Sonia: The largest barrier in my career so far has been self-doubt and setting incredibly high expectations for myself. Acknowledging these thoughts and knowing others have been in the same position has put me on the right path to own the successes I’m having now at Collective, and share what I’m feeling with people I trust.

Jen: Having to fight harder to have my voice heard. Overcoming my own inner voice of self- doubt. Not taken seriously in a room full of old suits.

Jackie: Finding my voice – struggling with self-confidence and doubt in my ability has sometimes affected the way I communicate or how I present myself. This is a common theme I have come across through conversation with women in all industries.

Sonia Rowe, Tanika Buijsen & Quitterie Baudet - Collective

What would you advise the future female generation in this field?

Cat: Always ask for a pay rise when you can show your value. Walk with your head up. Have an opinion.

Carolyn: Go for It!  You need to create your own opportunities and when the going gets tough – get tougher!  Oh….and always love what you do.

Tanika: Keep on speaking up. Keep on fighting to achieve. Your ideas are worth being listened to. And get yourself a mentor to endorse you when you aren’t being heard 😉

Quitterie: I still feel quite new and part of this upcoming generation to be honest, haha. I guess what I want to see growing in this field is mutual help and mentorship. As a message to myself and to future generations be you, be loud, and take as much space as you want

 Sonia: Seize every opportunity with confidence.

Jen: You can have it all and don’t let anyone tell you otherwise. Be strong, be kind, be independent.

Jackie: Keep your head high, radiate positivity, have faith in your ability and always stand up for what you believe in. Don’t worry about what people might think or say about you because in the end, your passion is what will help you stand out and succeed.

Who do you look up to?

Cat: My boss Carolyn. She’s straight talking, clever and has no fear discussing money. My best mate Anshu Ahuja – founder of dabbadrop.co.uk. Es Devlin & Marina Abramovic.

Carolyn: My Mum.

Quitterie: My best friends, bad ass gals. Incredibly smart, independent and outspoken.

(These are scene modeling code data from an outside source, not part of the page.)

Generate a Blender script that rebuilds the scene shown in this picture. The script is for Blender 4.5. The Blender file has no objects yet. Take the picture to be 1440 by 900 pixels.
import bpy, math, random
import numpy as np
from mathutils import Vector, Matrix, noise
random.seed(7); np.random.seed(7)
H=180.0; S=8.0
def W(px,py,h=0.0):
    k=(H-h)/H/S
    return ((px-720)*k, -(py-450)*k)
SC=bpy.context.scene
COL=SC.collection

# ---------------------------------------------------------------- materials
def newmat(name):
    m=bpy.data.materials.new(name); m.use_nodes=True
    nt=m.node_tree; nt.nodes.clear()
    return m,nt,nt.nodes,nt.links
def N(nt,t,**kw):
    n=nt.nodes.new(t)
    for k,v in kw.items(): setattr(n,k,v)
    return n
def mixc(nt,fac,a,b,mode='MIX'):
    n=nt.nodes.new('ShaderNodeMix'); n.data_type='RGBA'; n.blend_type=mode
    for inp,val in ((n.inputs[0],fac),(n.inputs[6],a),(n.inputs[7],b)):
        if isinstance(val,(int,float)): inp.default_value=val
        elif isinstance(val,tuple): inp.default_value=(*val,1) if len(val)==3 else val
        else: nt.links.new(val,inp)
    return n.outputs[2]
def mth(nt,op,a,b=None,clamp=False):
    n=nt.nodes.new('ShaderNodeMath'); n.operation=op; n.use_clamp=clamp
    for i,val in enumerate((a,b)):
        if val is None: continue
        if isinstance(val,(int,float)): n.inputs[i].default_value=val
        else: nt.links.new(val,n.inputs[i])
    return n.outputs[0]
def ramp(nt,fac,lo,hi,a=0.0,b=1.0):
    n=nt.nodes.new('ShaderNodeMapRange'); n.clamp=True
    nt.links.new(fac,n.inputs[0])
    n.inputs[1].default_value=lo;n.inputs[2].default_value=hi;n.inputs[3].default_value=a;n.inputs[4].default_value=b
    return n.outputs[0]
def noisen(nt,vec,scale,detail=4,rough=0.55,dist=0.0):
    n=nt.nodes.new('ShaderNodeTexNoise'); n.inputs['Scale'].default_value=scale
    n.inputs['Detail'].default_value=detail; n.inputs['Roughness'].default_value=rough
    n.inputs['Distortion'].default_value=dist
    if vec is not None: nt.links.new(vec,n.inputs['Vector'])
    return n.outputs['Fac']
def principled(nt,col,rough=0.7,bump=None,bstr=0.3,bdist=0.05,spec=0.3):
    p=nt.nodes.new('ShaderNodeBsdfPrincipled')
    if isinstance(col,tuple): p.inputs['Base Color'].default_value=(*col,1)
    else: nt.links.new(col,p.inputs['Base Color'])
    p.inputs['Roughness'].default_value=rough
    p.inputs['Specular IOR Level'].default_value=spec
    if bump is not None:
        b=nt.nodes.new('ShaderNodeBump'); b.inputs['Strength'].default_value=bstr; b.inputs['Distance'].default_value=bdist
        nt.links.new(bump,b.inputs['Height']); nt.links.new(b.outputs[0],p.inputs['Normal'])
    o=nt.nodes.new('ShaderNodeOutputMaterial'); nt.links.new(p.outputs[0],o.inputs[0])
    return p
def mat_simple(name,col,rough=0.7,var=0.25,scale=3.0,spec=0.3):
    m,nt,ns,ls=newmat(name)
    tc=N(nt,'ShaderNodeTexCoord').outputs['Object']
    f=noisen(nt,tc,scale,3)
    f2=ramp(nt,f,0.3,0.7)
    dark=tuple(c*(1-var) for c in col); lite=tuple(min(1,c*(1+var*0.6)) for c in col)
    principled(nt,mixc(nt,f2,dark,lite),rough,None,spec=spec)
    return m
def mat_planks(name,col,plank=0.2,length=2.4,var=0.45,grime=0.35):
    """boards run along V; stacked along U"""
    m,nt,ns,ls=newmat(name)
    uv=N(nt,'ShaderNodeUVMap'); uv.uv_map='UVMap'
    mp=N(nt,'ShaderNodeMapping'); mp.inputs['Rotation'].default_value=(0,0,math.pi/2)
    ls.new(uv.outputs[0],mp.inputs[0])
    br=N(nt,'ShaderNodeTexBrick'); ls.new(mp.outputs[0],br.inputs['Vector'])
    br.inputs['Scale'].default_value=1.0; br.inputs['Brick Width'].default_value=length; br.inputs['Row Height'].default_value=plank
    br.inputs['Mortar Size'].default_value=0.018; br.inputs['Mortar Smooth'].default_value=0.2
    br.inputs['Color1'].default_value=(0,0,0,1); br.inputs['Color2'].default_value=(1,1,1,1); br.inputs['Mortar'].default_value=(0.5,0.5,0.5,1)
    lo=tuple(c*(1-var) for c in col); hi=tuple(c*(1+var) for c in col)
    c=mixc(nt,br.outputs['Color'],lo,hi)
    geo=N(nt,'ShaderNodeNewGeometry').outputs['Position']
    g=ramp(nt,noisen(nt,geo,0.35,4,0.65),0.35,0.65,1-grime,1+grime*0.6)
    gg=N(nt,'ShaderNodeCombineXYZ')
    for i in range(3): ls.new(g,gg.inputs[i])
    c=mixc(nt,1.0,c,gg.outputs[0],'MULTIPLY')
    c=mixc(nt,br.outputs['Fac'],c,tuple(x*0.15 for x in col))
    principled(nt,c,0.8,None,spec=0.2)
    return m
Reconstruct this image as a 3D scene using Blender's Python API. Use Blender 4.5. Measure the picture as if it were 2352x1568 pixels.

An incredible support system. My boss as well, Gemma. Words can’t describe how lucky I am to have a mentor like her.

Sonia: I admire my mum for many reasons, but her strength and support encourages me to defy expectations in and out of the workplace.

Jen: Every Female MD and CEO I’ve ever worked for and every girlfriend who is storming it.

Jackie: I look up to all of the amazing, inspiring women I surround myself with every day, each with their own way of continuously empowering me to be the best I can be.

Jackie Kinrade & Jen Orr - Collective

Your wish for the next generation?

Cat: That they’re not paid less because they’re female

Carolyn: That meritocracy rules and inclusiveness is the norm.

Tanika: That everyone actually recognises each other’s worth and strengths and combine powers.

Quitterie: Equality & representation.

Sonia: Diverse role models who can demonstrate what’s possible and help others thrive.

Jen: That they value kindness in every form (to each other, to the environment) and working hard towards one goal – a better world, for men and women.

You don’t have to be aggressive or bossy to be assertive.

Focus on the commercials and the relationship and the rest will look after itself.

Just go in there and boss it.

Jackie: For improved education around the things that matter, for equality and for a healthier world. Although we’ve made huge steps in the right direction, and continue to do so, there’s still a lot of work to be done. Women of the next generation – believe you truly are strong, and that your voice should be heard!